Volume 102• Number 4

October 2003



 

Robinson Crusoe and No Man's Land

Everett Zimmerman, University of California, Santa Barbara

The Life and Strange Surprizing Adventures of Robinson Crusoe and its sequel, The Farther Adventures of Robinson Crusoe, are substantially concerned with questions about the order appropriately obtaining outside definitively established social or political domains.1 Crusoe's often-analyzed departure from his father's house is a rejection of the social order into which he was born. His predilection for the sea represents his fascination with a liminal state in which the seemingly rigorous shipboard order required for safety and successful commerce is persistently threatened by nature, by the fragility of social bonds far from home, and by an ambiguous political order. Over the course of his lengthy narration, Crusoe frequently presents questions of order as personal-that is, as questions of mental stability and household tidiness. But he also turns these private concerns into questions about a larger order.

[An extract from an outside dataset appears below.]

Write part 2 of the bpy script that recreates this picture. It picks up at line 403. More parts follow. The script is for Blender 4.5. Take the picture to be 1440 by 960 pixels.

Having made a home for himself on an American island, he implicitly examines the island's political status through his assumption that the island is his property and through his ruminations upon his relations to the cannibals, Friday, and the Spaniards. His return to the island in The Farther Adventures is motivated in part by a guilt-ridden sense of having irresponsibly left the island in a condition that is likely to have promoted unresolvable conflict. On his return, he wishes to institute a less tenuous civil order there.